**DIRECTION**
The lines from the top of the material below through the line containing "return CP +" are to be printed exactly, with pictures omitted.

**DATA EXTRACT**
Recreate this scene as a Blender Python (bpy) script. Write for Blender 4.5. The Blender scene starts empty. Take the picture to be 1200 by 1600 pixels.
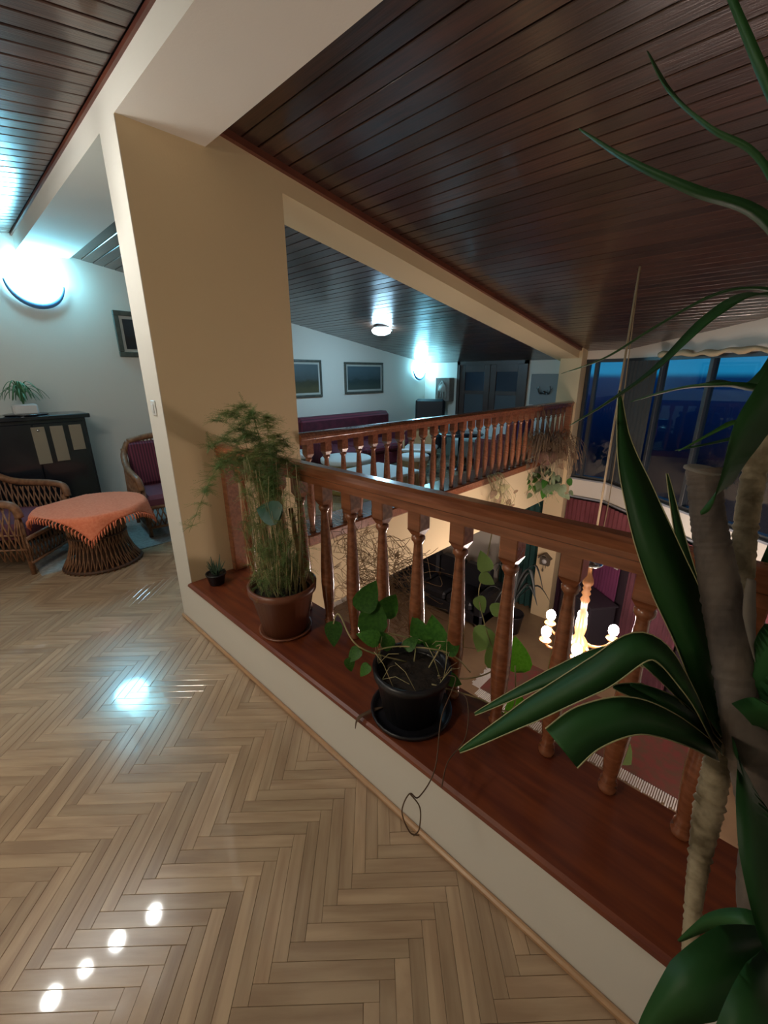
import bpy, math, random
from mathutils import Vector, Matrix, noise
random.seed(7)
S = bpy.context.scene
COL = S.collection
PI = math.pi
R_ = math.radians

# ------------------------------------------------------------------ camera
FPX = 652.0
TH, ROLL, YAW = R_(18.2), R_(-0.3), R_(43.8)
CP = Vector((2.40, -0.828, 1.5))
_R0 = Vector((math.cos(YAW), math.sin(YAW), 0)); _F = Vector((-math.sin(YAW), math.cos(YAW), 0)); _Z = Vector((0, 0, 1))
CF = math.cos(TH) * _F - math.sin(TH) * _Z
_U0 = math.sin(TH) * _F + math.cos(TH) * _Z
CR = math.cos(ROLL) * _R0 + math.sin(ROLL) * _U0
CU = -math.sin(ROLL) * _R0 + math.cos(ROLL) * _U0
cd = bpy.data.cameras.new('camera'); cam = bpy.data.objects.new('camera', cd); COL.objects.link(cam)
cd.sensor_fit = 'VERTICAL'; cd.sensor_height = 36; cd.sensor_width = 27; cd.lens = 36 * FPX / 1600
cd.clip_start = 0.02; cd.clip_end = 300
M3 = Matrix((CR, CU, -CF)).transposed()
cam.matrix_world = Matrix.Translation(CP) @ M3.to_4x4()
S.camera = cam
def at(u, v, d):
    "real point at forward distance d seen at pixel u, v of the 1200x1600 photograph"
    return CP + d * (CF + CR * ((u - 600) / FPX) - CU * ((v - 800) / FPX))

# ------------------------------------------------------------------ world, view
w = bpy.data.worlds.new('dusk'); S.world = w; w.use_nodes = True
nt = w.node_tree; bg = nt.nodes['Background']
tc = nt.nodes.new('ShaderNodeTexCoord'); sx = nt.nodes.new('ShaderNodeSeparateXYZ'); cr = nt.nodes.new('ShaderNodeValToRGB')
nt.links.new(tc.outputs['Generated'], sx.inputs[0])
mr = nt.nodes.new('ShaderNodeMapRange'); mr.inputs[1].default_value = -0.4; mr.inputs[2].default_value = 0.6
nt.links.new(sx.outputs[2], mr.inputs[0]); nt.links.new(mr.outputs[0], cr.inputs[0]); nt.links.new(cr.outputs[0], bg.inputs[0])
e = cr.color_ramp.elements
e[0].position = 0.0; e[0].color = (0.001, 0.003, 0.008, 1)
e[1].position = 1.0; e[1].color = (0.004, 0.03, 0.09, 1)
for p, c in ((0.24, (0.0003, 0.0015, 0.006, 1)), (0.34, (0.0005, 0.005, 0.025, 1)), (0.392, (0.001, 0.014, 0.055, 1)), (0.402, (0.008, 0.15, 0.28, 1)), (0.47, (0.008, 0.11, 0.25, 1))):
    n = e.new(p); n.color = c
bg.inputs[1].default_value = 1.0
S.view_settings.view_transform = 'Standard'; S.view_settings.look = 'None'
S.view_settings.gamma = 1.0; S.view_settings.exposure = 0.75; S.view_settings.use_curve_mapping = False
try:
    S.cycles.use_denoising = True; S.cycles.max_bounces = 8; S.cycles.sample_clamp_indirect = 4
except Exception: pass

# ------------------------------------------------------------------ helpers
def tag(o, label=None, cat=None, group=None, kind=None):
    if label: o['label'] = label
    if cat: o['category'] = cat
    if group: o['group'] = group
    if kind: o['kind'] = kind
    return o
def empty(name, loc, rz=0, **k):
    o = bpy.data.objects.new(name, None); COL.objects.link(o); o.location = loc; o.rotation_euler = (0, 0, rz)
    o.empty_display_size = 0.1
    return tag(o, **k)
def frame_for(d):
    d = d.normalized(); a = Vector((0, 0, 1)) if abs(d.z) < 0.9 else Vector((1, 0, 0))
    x = d.cross(a).normalized(); return x, d.cross(x).normalized()
class MB:
    def __init__(s): s.v = []; s.f = []; s.sm = []
    def add(s, vs, fs, sm=False):
        b = len(s.v); s.v += [Vector(p) for p in vs]; s.f += [tuple(b + i for i in f) for f in fs]; s.sm += [sm] * len(fs); return s
    def box(s, a, b, bev=0.0, M=None):
        x0, y0, z0 = [min(a[i], b[i]) for i in range(3)]; x1, y1, z1 = [max(a[i], b[i]) for i in range(3)]
        if bev <= 0:
            vs = [(x, y, z) for x in (x0, x1) for y in (y0, y1) for z in (z0, z1)]
            fs = [(0, 1, 3, 2), (4, 6, 7, 5), (0, 4, 5, 1), (2, 3, 7, 6), (0, 2, 6, 4), (1, 5, 7, 3)]
        else:
            vs = []; fs = []
            def V(p): vs.append(p); return len(vs) - 1
            X = (x0, x1); Y = (y0, y1); Z = (z0, z1); sg = (1, -1); c = {}
            for i in (0, 1):
                for j in (0, 1):
                    for k in (0, 1):
                        c[i, j, k, 0] = V((X[i], Y[j] + bev * sg[j], Z[k] + bev * sg[k]))
                        c[i, j, k, 1] = V((X[i] + bev * sg[i], Y[j], Z[k] + bev * sg[k]))
                        c[i, j, k, 2] = V((X[i] + bev * sg[i], Y[j] + bev * sg[j], Z[k]))
                        fs.append((c[i, j, k, 0], c[i, j, k, 1], c[i, j, k, 2]))
            for i in (0, 1):
                fs.append((c[i, 0, 0, 0], c[i, 1, 0, 0], c[i, 1, 1, 0], c[i, 0, 1, 0]))
                fs.append((c[0, i, 0, 1], c[1, i, 0, 1], c[1, i, 1, 1], c[0, i, 1, 1]))
                fs.append((c[0, 0, i, 2], c[1, 0, i, 2], c[1, 1, i, 2], c[0, 1, i, 2]))
                for j in (0, 1):
                    fs.append((c[i, j, 0, 0], c[i, j, 1, 0], c[i, j, 1, 1], c[i, j, 0, 1]))
                    fs.append((c[i, 0, j, 0], c[i, 1, j, 0], c[i, 1, j, 2], c[i, 0, j, 2]))
                    fs.append((c[0, i, j, 1], c[1, i, j, 1], c[1, i, j, 2], c[0, i, j, 2]))
        if M is not None: vs = [M @ Vector(p) for p in vs]
        return s.add(vs, fs)
    def tube(s, pts, r, n=8, caps=True, sm=True):
        pts = [Vector(p) for p in pts]; m = len(pts)
        if not hasattr(r, '__len__'): r = [r] * m
        vs = []; fs = []; x = None
        for i, p in enumerate(pts):
            d = (pts[min(i + 1, m - 1)] - pts[max(i - 1, 0)])
            if d.length < 1e-9: d = Vector((0, 0, 1))
            d.normalize()
            if x is None: x, y = frame_for(d)
            else:
                x = (x - d * x.dot(d))
                if x.length < 1e-6: x, y = frame_for(d)
                x.normalize(); y = d.cross(x)
            for k in range(n):
                a = 2 * PI * k / n; vs.append(p + (x * math.cos(a) + y * math.sin(a)) * r[i])
        for i in range(m - 1):
            for k in range(n):
                a = i * n + k; b = i * n + (k + 1) % n; fs.append((a, b, b + n, a + n))
        if caps: fs.append(tuple(range(n - 1, -1, -1))); fs.append(tuple((m - 1) * n + k for k in range(n)))
        return s.add(vs, fs, sm)
    def lathe(s, prof, n=20, c=(0, 0, 0), M=None, caps=True, ang=(0, 2 * PI)):
        vs = []; fs = []; m = len(prof)
        full = abs(ang[1] - ang[0] - 2 * PI) < 1e-6; nn = n if full else n + 1
        for r, z in prof:
            for k in range(nn):
                a = ang[0] + (ang[1] - ang[0]) * k / n
                p = Vector((r * math.cos(a), r * math.sin(a), z)); p = (M @ p) if M is not None else p
                vs.append(p + Vector(c))
        for i in range(m - 1):
            for k in range(nn if full else n):
                a = i * nn + k; b = i * nn + (k + 1) % nn; fs.append((a, b, b + nn, a + nn))
        if caps and full:
            if prof[0][0] > 1e-5: fs.append(tuple(range(n - 1, -1, -1)))
            if prof[-1][0] > 1e-5: fs.append(tuple((m - 1) * n + k for k in range(n)))
        return s.add(vs, fs, True)
    def ball(s, c, r, n=12, sc=(1, 1, 1)):
        h = n // 2
        prof = [(math.sin(PI * i / h) * r, -math.cos(PI * i / h) * r) for i in range(h + 1)]
        prof = [(max(a, 1e-4), b) for a, b in prof]
        return s.lathe(prof, n, c, Matrix.Diagonal((*sc, 1)))
    def prism(s, poly, h0, h1, M=None):
        n = len(poly); vs = [(x, y, h0) for x, y in poly] + [(x, y, h1) for x, y in poly]
        if M is not None: vs = [M @ Vector(p) for p in vs]
        fs = [tuple(range(n - 1, -1, -1)), tuple(range(n, 2 * n))] + [(i, (i + 1) % n, (i + 1) % n + n, i + n) for i in range(n)]
        return s.add(vs, fs)
    def build(s, name, mat, parent=None, **k):
        me = bpy.data.meshes.new(name); me.from_pydata([tuple(p) for p in s.v], [], s.f)
        me.polygons.foreach_set('use_smooth', s.sm); me.materials.append(mat); me.update()
        bm_fix(me)
        o = bpy.data.objects.new(name, me); COL.objects.link(o)
        if parent: o.parent = parent
        return tag(o, **k)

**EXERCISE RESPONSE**
Recreate this scene as a Blender Python (bpy) script. Write for Blender 4.5. The Blender scene starts empty. Take the picture to be 1200 by 1600 pixels.
import bpy, math, random
from mathutils import Vector, Matrix, noise
random.seed(7)
S = bpy.context.scene
COL = S.collection
PI = math.pi
R_ = math.radians

# ------------------------------------------------------------------ camera
FPX = 652.0
TH, ROLL, YAW = R_(18.2), R_(-0.3), R_(43.8)
CP = Vector((2.40, -0.828, 1.5))
_R0 = Vector((math.cos(YAW), math.sin(YAW), 0)); _F = Vector((-math.sin(YAW), math.cos(YAW), 0)); _Z = Vector((0, 0, 1))
CF = math.cos(TH) * _F - math.sin(TH) * _Z
_U0 = math.sin(TH) * _F + math.cos(TH) * _Z
CR = math.cos(ROLL) * _R0 + math.sin(ROLL) * _U0
CU = -math.sin(ROLL) * _R0 + math.cos(ROLL) * _U0
cd = bpy.data.cameras.new('camera'); cam = bpy.data.objects.new('camera', cd); COL.objects.link(cam)
cd.sensor_fit = 'VERTICAL'; cd.sensor_height = 36; cd.sensor_width = 27; cd.lens = 36 * FPX / 1600
cd.clip_start = 0.02; cd.clip_end = 300
M3 = Matrix((CR, CU, -CF)).transposed()
cam.matrix_world = Matrix.Translation(CP) @ M3.to_4x4()
S.camera = cam
def at(u, v, d):
    "real point at forward distance d seen at pixel u, v of the 1200x1600 photograph"
    return CP + d * (CF + CR * ((u - 600) / FPX) - CU * ((v - 800) / FPX))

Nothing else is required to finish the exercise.